NOTES FROM THE DUMP

Friday, January 4, 2008

Apropos of Nothing...

...what a mistake I've made!

Wasn't thinking at all...

A magazine out of Annapolis called Alive, an area entertainment tabloid with a circulation of 15,000 calls me and wants to know if they could print an article I had written. Alive is distributed throughout the Annapolis-DC-Baltimore Beltway and I smelled money with this big Yankee snout of mine and so I said to the guy after rudimentary discussion, `Well how much are you willing to pay?' and he remarked he would have to go and discuss this with his publisher and would call me back, and so that is how it was left.

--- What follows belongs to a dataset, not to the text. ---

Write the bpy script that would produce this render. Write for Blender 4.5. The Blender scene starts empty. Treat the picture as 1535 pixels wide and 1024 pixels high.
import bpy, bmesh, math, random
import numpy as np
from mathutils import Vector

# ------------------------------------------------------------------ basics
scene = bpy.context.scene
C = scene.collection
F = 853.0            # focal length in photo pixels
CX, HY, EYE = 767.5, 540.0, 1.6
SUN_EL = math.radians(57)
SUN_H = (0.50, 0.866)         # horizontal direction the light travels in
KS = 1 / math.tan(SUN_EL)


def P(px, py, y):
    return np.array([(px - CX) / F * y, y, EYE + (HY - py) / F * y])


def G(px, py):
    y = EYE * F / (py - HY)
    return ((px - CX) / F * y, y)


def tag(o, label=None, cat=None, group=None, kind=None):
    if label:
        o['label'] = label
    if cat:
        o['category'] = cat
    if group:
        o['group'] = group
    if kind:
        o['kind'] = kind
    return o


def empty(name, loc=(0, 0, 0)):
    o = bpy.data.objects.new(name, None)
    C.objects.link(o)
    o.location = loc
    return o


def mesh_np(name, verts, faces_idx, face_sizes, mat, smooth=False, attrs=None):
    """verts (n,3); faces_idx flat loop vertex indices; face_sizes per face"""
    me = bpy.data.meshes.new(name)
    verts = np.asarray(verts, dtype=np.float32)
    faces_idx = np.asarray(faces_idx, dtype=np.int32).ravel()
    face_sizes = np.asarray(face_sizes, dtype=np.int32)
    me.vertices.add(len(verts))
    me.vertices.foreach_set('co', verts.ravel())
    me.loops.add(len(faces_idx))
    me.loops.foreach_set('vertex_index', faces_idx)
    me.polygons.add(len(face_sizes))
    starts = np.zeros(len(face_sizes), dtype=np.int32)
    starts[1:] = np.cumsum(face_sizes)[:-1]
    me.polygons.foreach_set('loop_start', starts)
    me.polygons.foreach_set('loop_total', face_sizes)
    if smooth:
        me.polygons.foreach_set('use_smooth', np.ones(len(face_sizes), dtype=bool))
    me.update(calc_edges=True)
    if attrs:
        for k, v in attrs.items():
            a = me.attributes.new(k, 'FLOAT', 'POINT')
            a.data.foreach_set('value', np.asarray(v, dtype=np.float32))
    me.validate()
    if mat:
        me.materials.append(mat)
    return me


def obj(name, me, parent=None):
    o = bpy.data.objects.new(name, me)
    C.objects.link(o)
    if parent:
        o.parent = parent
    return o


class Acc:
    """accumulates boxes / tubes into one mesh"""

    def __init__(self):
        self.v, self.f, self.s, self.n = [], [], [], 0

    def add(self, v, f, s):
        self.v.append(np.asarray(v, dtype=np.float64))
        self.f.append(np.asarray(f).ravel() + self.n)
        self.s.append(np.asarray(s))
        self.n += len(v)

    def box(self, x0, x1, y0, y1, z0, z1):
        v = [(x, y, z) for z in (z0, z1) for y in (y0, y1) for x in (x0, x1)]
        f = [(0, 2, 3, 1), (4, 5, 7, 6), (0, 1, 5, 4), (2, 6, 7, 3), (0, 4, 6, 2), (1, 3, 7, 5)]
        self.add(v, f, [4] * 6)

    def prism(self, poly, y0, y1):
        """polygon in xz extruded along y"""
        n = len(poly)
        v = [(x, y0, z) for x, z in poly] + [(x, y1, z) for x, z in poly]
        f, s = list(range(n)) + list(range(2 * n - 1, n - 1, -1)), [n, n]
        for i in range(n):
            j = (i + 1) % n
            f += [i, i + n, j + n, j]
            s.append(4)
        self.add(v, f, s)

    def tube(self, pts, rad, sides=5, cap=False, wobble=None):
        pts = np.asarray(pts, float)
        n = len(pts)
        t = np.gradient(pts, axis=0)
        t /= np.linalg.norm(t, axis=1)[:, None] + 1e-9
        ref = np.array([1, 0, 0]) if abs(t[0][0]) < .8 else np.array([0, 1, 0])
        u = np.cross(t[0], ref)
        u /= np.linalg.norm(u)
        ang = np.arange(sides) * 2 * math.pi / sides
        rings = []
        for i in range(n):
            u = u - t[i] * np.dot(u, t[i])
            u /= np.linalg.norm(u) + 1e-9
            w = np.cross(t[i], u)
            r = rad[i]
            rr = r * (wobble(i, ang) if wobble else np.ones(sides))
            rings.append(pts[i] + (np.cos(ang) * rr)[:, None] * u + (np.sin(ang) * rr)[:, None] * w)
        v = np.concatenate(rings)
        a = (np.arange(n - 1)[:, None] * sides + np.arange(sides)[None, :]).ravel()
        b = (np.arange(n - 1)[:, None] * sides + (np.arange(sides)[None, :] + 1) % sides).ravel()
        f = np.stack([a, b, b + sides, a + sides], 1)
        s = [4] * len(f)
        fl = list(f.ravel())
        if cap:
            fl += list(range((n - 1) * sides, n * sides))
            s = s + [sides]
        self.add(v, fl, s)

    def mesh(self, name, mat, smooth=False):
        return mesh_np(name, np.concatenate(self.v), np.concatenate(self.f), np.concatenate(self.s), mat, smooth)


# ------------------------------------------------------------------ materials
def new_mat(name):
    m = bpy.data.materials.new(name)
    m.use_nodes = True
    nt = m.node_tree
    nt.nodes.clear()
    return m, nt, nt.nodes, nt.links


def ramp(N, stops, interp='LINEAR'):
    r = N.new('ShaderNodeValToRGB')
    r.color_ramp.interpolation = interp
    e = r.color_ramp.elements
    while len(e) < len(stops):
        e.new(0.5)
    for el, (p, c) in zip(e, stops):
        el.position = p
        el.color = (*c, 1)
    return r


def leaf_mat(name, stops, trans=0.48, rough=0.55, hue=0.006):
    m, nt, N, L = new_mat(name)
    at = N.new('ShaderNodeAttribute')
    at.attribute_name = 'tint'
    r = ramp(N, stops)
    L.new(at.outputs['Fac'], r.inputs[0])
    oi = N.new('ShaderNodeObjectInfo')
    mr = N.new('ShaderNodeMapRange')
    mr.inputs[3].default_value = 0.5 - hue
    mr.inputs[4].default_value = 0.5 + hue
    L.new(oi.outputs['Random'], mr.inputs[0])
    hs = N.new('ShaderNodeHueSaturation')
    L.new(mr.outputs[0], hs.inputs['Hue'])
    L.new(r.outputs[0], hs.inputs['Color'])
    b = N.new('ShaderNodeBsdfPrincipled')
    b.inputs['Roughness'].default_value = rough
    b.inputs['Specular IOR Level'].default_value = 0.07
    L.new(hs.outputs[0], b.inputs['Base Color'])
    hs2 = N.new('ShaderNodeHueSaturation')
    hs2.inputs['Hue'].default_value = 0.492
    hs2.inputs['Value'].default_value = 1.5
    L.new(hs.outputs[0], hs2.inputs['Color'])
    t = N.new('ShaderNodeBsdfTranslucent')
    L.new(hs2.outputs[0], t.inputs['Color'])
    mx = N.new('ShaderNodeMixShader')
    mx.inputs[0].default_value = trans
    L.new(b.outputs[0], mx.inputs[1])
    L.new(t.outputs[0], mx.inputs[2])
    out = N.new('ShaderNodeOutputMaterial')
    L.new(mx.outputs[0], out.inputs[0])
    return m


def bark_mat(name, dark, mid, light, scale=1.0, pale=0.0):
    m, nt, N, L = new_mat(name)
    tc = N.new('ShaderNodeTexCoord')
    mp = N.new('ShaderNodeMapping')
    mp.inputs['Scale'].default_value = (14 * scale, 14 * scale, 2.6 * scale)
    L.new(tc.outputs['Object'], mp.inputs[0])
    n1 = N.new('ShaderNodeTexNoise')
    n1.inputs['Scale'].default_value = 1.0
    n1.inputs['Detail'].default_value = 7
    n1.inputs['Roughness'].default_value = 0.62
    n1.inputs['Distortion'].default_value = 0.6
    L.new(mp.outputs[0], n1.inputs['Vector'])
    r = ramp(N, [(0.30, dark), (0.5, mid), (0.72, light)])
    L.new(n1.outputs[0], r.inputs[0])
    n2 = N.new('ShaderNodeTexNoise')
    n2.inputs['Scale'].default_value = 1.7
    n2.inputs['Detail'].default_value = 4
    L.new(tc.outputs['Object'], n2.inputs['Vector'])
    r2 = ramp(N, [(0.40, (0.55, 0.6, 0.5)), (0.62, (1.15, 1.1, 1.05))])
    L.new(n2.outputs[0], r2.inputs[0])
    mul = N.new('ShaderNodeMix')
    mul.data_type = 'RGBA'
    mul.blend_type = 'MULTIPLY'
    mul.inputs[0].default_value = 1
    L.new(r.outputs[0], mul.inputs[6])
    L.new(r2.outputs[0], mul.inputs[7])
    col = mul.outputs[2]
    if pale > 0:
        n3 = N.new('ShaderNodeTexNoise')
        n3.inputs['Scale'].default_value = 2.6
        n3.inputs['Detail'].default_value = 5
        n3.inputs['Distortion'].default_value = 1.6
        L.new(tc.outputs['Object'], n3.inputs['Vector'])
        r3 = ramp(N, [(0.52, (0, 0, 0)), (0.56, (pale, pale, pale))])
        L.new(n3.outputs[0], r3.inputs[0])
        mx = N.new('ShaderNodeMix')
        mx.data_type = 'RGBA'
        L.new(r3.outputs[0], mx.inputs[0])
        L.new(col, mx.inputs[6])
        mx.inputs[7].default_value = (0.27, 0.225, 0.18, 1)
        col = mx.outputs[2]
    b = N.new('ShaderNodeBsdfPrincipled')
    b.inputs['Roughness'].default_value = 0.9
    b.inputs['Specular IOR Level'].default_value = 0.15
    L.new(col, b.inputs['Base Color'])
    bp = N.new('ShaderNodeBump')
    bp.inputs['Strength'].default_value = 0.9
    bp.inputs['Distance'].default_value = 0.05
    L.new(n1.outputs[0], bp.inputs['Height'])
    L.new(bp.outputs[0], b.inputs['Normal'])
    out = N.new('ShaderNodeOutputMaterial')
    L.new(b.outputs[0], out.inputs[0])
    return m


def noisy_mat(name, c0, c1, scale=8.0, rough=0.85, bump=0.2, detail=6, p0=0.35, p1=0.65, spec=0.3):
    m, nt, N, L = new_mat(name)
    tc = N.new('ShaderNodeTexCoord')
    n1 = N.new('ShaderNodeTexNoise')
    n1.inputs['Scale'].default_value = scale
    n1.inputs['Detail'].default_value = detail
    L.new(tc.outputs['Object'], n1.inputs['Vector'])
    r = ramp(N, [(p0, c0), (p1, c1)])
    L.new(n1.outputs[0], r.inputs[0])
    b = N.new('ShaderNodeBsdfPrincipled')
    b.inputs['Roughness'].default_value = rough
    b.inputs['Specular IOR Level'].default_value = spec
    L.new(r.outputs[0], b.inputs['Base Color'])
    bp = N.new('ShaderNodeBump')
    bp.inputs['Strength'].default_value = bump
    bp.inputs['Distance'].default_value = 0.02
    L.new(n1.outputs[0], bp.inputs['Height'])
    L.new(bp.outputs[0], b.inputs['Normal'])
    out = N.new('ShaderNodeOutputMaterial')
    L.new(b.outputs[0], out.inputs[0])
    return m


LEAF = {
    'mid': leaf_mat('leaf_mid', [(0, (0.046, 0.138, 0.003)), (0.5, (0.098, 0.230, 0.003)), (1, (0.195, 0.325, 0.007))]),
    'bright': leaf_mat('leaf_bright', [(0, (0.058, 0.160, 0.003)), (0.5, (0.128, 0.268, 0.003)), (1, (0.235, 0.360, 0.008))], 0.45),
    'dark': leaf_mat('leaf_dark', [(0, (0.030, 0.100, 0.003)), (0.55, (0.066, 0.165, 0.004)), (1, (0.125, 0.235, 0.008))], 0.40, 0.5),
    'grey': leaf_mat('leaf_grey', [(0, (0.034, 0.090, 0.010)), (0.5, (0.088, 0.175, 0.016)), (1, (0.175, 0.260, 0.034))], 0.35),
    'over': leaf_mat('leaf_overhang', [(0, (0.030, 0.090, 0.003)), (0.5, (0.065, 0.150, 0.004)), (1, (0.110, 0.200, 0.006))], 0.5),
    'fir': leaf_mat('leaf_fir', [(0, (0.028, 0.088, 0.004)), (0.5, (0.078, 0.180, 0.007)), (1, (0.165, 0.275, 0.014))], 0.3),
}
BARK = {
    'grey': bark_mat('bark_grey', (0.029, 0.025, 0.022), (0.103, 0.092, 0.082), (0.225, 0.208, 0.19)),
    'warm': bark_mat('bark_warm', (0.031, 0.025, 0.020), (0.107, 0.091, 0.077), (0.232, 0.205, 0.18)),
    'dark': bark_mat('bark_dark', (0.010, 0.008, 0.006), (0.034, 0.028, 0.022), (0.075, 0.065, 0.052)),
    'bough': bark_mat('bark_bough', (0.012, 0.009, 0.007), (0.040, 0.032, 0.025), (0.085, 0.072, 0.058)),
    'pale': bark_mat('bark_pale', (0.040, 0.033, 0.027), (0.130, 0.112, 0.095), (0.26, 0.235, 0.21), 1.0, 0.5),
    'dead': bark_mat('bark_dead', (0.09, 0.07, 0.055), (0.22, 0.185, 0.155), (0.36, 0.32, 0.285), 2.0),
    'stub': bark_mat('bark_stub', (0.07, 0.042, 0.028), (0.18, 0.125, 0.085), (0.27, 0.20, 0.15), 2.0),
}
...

We hung up.

Immediately I called my Boss and said to her, Look Boss this could be bigtime for me and I need to know what sort of a ball park figure I might accept and after talking it over I decided I would ask for a hundred, hope for 75 and take 50 minimum (if you got half of everything you wanted you'd be happy right?), then I called the editor of Alive back and he said that after careful consultation with his publisher they decided they could afford to give me...

Ten bucks.

My alarm system went off. `Ten dollars! Why don't you just slap me across the face you cheap bastards! What a friggin' insult! Go %&#@ yourselves!' And I slam the phone down, fuming and gasping for air. `Ten dollars! You cheap #$%&+#@ pricks...you'll get nothing out of me, EVER!' I wing it on home and mope about the house in a blue funk.

Ten bucks.

Then I get to thinking it over.

Jeez so what if it's only ten bucks? 15,000 (!!) people would have read an article reprinted from "...NOTES FROM THE DUMP..." That's a lot of people and if only 20 of them decided that NFTD was worth a subscription that would have been $400 to add to the empty coffers...

So I sit down and write them at Alive, telling them how sorry I was for my outburst (`Not all Northerners are so rude,' I sycophantically intoned) and tried to put a little joke-type spin on the whole thing then posted it to Annapolis and waited for the all-forgiving call which of course never came.

I can see the editor and publisher now: `HA! This creep! Throw that crap in the wastebasket...who needs him!" Thus ends my career down South.